また、キャメロン・ディアスの華やかなスクリーンデビューも本作の魅力のひとつだ。ティナ・カーライル役の彼女は、妖艶さと可愛らしさを兼ね備え、スタンリー(マスク)との掛け合いに化学反応を生み出している。無名の新人ながら堂々とした存在感を放ち、一気にスターへの階段を駆け上がった。
本作のVFX(視覚効果)技術も当時話題に。マスクの顔の変形やコミカルな動きが実写と見事にフージョンし、明るい作風に仕上げられたことで家族で楽しめる作品となった。さらに、ジャズやスウィング音楽を取り入れた軽快なBGMが映画のテンポを盛り上げ好印象。
ネガティブまたは賛否が分かれる評価要素
『マスク』のネガティブ要素を上げるならば、いかにもアメリカコメディのハイテンションがもしかしたら合わない人がいるかもしれない。特に、マスクに変身した後のギャグの連発は、一部日本の視聴者には騒がしく感じられる可能性がある。ジム・キャリーのオーバーアクトを楽しめるかどうかが分かれ目。
原作コミックのダークなトーンが映画版で一新。ポップで家族が楽しめる作品なのは好印象だが、原作アメコミファンには物足りなく感じられる可能性も。
こぼれ話
当時未だブレイク直前だったジム・キャリーの本作の出演料はたったの45万ドル(約4,500万円)だった。これでも、日本の俳優の相場からして恵まれていると思われるかもしれないが、後にハリウッドで最も稼ぐ俳優へと成長するジム・キャリーとしては破格の安さだと言える。
この映画と同年に公開された『エース・ベンチュラ』がヒットしたことで、彼は翌年の『バットマン・フォーエバー』では1作品で2000万(20億円)ドルものギャラを獲得する。結果的に、『マスク』は彼のキャリアを大きく飛躍させた作品となった。
ヒロインのティナ役は、当時まだ無名だったキャメロン・ディアスにとって記念すべき映画デビュー作。オーディションには多くの候補者が参加し、サンドラ・ブロックや、マリリンモンローの再来と言われたアンナ・ニコル・スミスなども候補に挙がっていた。しかし、キャメロン・ディアスのスクリーンテストを見た監督は彼女の魅力に惹かれ、即決でキャスティングを決めたという。ちなみに、撮影当初、彼女は演技経験がほぼなかったため、最初の数週間は演技指導を受けながら撮影が進められたとか。

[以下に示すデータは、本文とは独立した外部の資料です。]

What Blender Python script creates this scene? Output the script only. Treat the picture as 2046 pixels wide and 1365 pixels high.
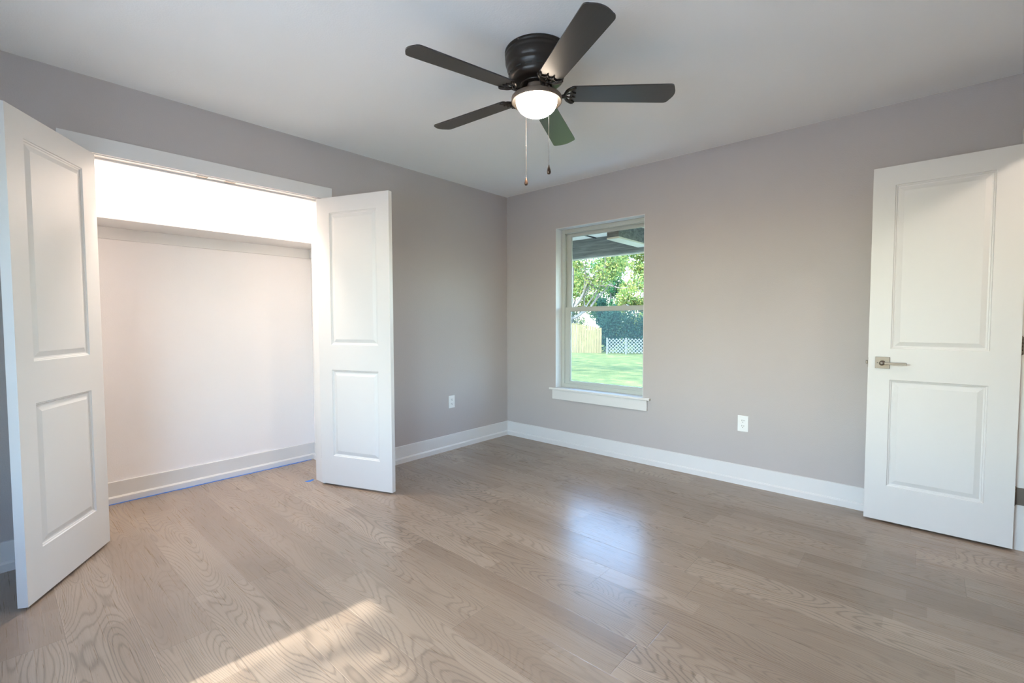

マスクが変身するシーンは、アニメーションと実写を融合させた当時の先駆的な技術だった。ジム・キャリーの元々の表情の豊かさも相まって、特殊効果と彼の演技がシームレスに融合し、まるで本当にアニメキャラクターが実写の世界に飛び出したような仕上がりになった。なお、変身シーンに使用されたCGは、当時の技術としては比較的シンプルなものだったが、ジム・キャリーの動きがすでに「アニメっぽい」ため、最小限の加工で済んだという。